A lot of people trip on that. You don't have to file for copyright on a work, you get it by merely creating the work, which almost sounds like everything you create would be protected by copyright.

The issue, I think, is the next step in that - if it is copyrightable, then we need to license that. At least I'm reading this as the JAMES PMC having discussion about publishing their own poms, not whether they will depend on 3rd party jars without a license on the top. Maybe I'm wrong though :)

Except, not everything is copyrightable, it has to have some creativity in it.

This particular case is not copyrightable, and slapping a copyright statement on it won't change that.

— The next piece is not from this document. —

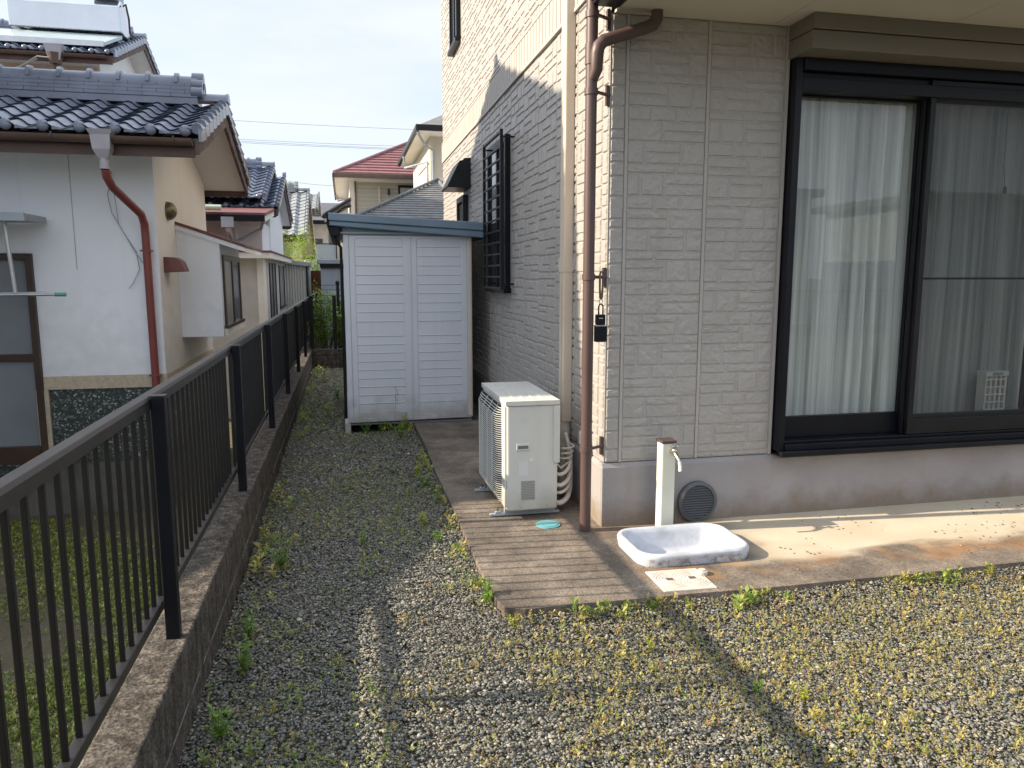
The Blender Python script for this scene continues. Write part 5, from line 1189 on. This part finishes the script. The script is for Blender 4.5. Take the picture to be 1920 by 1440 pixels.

I'm hesitant to say "it's not copyrightable" as I don't think I'm qualified to determine that. It doesn't seem like there's a lot of creativity in the normal pom file (I'm not sure if you can embed any kind of scripting in it... maybe Ant scripts?).

But there's a separate issue to consider. If I'm serving you a large collection of files, how would you know all the files there are either under an agreeable license or not copyrighted to being with? Manually checking every file is tedious, and automated tools don't have good judgment call as to what is or is not copyrighted.

So the issue is not just legal but also technical.

That's a general problem for any user - how to determine the license of their 3rd party works. There are solutions out there - commercial and open source.

With the Maven repository, the jar files often contain LICENSE and NOTICE files now - I always check the META-INF of an unknown jar for its licensing nowadays (to the point of having a script for it :) ).